Can C++11 deduce class type and member type from pointer-to-member template parameter

Question

I'd like to make a traits class to deduce the class and member types from the pointer to a class member -- a single template parameter.

eg given

struct Example { int val; };

, I want a class

pointer_member<&Example::val>

with type definitions class_type=Example , member_type=int and the pointer-to-member itself.

I know c++17 can do this with template <auto> , but I'm stuck with c++11.

I know I could explicitly specify the class and member typenames preceding the pointer-to-member parameter. I hate redundancy. The compiler should know everything from &Example::val .
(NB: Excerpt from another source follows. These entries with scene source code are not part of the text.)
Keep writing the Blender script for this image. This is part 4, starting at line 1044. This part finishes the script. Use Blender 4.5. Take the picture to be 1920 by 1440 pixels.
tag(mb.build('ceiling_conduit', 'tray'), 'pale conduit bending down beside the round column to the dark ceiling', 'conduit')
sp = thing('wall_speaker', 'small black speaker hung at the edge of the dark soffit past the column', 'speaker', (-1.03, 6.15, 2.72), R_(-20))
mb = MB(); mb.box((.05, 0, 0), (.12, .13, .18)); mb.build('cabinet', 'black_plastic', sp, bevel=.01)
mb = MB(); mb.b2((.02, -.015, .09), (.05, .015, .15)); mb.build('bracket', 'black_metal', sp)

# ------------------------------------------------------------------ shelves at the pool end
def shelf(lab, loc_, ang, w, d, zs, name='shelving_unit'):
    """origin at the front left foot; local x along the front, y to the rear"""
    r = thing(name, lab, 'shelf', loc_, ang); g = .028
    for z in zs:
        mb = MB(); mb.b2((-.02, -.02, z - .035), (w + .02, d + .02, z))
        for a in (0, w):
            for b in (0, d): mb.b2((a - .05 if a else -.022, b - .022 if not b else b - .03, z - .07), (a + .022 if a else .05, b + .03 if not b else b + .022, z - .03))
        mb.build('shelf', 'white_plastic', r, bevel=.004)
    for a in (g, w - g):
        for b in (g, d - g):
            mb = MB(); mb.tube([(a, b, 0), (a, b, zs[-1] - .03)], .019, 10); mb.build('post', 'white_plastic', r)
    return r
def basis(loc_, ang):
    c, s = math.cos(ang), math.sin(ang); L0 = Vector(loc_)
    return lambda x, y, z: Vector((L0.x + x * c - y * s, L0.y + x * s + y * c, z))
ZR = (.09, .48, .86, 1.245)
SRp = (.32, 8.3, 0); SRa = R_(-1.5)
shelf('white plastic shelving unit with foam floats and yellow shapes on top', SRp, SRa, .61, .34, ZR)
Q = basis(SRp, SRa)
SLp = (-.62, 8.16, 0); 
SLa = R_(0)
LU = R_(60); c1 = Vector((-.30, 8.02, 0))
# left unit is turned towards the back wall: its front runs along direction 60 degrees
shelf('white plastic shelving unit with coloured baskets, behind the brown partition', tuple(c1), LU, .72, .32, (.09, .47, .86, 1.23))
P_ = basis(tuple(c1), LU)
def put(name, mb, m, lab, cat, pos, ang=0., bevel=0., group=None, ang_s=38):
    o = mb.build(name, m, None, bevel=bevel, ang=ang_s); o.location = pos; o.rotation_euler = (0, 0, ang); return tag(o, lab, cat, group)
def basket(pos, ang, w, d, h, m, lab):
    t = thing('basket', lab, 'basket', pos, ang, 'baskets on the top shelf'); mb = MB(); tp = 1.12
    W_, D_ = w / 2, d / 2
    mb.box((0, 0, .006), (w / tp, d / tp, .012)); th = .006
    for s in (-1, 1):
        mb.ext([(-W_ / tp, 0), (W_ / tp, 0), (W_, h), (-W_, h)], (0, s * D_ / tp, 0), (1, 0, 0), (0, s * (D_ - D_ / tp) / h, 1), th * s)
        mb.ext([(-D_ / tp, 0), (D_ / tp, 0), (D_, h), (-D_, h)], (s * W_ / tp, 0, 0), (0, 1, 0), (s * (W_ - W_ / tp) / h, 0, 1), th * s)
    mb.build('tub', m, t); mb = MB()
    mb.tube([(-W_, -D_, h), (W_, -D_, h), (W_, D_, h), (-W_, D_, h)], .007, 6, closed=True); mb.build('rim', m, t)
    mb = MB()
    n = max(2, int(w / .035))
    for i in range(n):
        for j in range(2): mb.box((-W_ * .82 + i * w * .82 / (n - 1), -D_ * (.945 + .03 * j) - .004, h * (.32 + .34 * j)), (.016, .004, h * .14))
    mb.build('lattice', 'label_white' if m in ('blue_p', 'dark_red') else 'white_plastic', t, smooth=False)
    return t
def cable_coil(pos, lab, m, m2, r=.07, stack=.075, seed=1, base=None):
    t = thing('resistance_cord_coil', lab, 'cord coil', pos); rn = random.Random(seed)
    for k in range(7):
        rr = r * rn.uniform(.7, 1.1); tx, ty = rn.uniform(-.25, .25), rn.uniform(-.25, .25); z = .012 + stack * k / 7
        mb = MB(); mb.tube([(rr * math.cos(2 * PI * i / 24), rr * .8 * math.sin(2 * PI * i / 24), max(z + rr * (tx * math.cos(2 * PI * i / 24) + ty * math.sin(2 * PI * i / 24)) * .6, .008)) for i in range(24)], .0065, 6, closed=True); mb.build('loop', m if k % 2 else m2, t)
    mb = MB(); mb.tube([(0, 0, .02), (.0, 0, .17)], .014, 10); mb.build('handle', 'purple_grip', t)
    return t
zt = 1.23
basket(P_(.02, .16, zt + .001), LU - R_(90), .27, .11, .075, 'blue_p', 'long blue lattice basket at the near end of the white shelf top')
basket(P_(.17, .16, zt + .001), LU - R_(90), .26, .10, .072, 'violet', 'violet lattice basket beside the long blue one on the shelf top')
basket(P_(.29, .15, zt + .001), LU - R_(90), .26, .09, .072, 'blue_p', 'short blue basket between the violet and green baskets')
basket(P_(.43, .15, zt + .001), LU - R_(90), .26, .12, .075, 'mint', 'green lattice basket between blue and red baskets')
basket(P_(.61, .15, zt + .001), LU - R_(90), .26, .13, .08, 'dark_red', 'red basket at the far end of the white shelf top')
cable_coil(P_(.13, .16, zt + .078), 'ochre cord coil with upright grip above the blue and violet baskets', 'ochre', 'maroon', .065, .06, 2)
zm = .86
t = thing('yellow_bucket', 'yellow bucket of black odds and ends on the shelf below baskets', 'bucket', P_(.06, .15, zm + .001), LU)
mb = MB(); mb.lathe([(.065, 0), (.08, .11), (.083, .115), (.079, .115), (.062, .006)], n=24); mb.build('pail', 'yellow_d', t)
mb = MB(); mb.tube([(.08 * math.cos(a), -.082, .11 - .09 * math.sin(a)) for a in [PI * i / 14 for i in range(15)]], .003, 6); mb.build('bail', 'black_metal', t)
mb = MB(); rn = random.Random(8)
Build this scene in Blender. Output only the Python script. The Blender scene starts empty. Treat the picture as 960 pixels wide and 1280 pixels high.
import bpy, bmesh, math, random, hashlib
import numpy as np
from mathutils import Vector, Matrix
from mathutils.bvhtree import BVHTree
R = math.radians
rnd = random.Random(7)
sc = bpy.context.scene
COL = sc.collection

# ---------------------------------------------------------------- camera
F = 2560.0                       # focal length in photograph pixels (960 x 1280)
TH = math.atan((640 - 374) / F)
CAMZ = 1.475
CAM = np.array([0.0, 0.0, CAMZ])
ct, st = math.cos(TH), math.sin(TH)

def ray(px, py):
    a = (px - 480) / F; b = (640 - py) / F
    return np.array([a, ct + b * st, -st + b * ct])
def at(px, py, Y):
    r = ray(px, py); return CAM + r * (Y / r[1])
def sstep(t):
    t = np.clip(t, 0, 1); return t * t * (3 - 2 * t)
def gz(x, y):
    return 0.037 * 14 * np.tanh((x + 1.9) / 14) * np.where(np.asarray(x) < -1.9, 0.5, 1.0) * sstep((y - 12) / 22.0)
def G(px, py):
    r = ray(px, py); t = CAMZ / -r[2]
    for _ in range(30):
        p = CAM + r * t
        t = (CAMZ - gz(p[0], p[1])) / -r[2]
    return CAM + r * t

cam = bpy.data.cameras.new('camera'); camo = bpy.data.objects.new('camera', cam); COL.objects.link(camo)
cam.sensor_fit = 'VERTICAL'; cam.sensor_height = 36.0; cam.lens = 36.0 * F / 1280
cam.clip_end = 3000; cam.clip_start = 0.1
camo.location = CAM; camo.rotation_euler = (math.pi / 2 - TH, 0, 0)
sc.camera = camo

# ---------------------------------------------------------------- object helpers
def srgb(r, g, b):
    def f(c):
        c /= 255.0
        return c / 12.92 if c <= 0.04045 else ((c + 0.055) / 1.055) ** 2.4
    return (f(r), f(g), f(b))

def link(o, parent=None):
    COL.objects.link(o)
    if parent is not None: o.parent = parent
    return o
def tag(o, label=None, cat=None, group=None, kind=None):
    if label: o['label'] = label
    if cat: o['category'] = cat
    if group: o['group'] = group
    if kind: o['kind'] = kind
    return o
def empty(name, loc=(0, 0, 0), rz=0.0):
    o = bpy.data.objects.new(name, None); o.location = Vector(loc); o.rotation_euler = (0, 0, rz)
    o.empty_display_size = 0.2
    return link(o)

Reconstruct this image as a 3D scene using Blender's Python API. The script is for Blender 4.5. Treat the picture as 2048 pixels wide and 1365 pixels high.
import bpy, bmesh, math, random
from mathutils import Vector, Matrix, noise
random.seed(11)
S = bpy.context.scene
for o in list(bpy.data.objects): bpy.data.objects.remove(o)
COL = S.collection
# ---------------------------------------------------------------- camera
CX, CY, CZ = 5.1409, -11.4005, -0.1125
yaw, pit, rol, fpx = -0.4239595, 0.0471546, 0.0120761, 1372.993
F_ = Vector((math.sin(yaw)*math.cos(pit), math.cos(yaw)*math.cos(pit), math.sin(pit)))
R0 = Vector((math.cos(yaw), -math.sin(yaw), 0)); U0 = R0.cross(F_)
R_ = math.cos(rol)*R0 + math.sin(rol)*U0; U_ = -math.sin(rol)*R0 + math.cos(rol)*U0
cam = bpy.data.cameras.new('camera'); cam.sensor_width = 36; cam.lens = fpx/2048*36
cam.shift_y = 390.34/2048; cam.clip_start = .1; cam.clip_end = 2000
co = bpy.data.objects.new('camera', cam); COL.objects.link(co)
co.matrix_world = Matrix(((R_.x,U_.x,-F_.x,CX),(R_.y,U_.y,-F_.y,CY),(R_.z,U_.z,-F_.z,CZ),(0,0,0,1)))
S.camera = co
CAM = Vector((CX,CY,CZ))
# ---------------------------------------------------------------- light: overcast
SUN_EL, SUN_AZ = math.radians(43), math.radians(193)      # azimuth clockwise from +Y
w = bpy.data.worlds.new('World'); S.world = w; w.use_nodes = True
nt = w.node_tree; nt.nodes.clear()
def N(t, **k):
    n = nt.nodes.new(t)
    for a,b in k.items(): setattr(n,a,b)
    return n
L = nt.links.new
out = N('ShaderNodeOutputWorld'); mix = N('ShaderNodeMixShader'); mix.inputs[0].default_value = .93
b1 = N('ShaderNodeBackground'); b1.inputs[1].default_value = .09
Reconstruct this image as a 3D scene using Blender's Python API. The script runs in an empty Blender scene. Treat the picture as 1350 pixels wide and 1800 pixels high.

I know I could create a template function having template parameters <typename class_type,typename member_type> deduced by calling with a function argument member_type class_type::*ptr_to_mem . I'd even be willing to use the decltype() of such a call. Unfortunately, I need to access the specific member ptr_to_mem as a template parameter, not (just) as a passed argument. I cannot see how.

Answer 1

The Motivation and Scope of P0127r1 suggest this is not possible with C++11.

ManuelAtWorks' answer appears the best option for C++11.

Answer 2

In c++17, template <auto value> which allows pointer_member<&Example::val> usage.

For previous version, there are workaround, such as template <typename T, T value> with usage changed to pointer_member<decltype(&Example::val), &Example::val> MACRO can simplify usage a little:

#define AUTO(value) decltype(value), value

and then

pointer_member<AUTO(&Example::val)>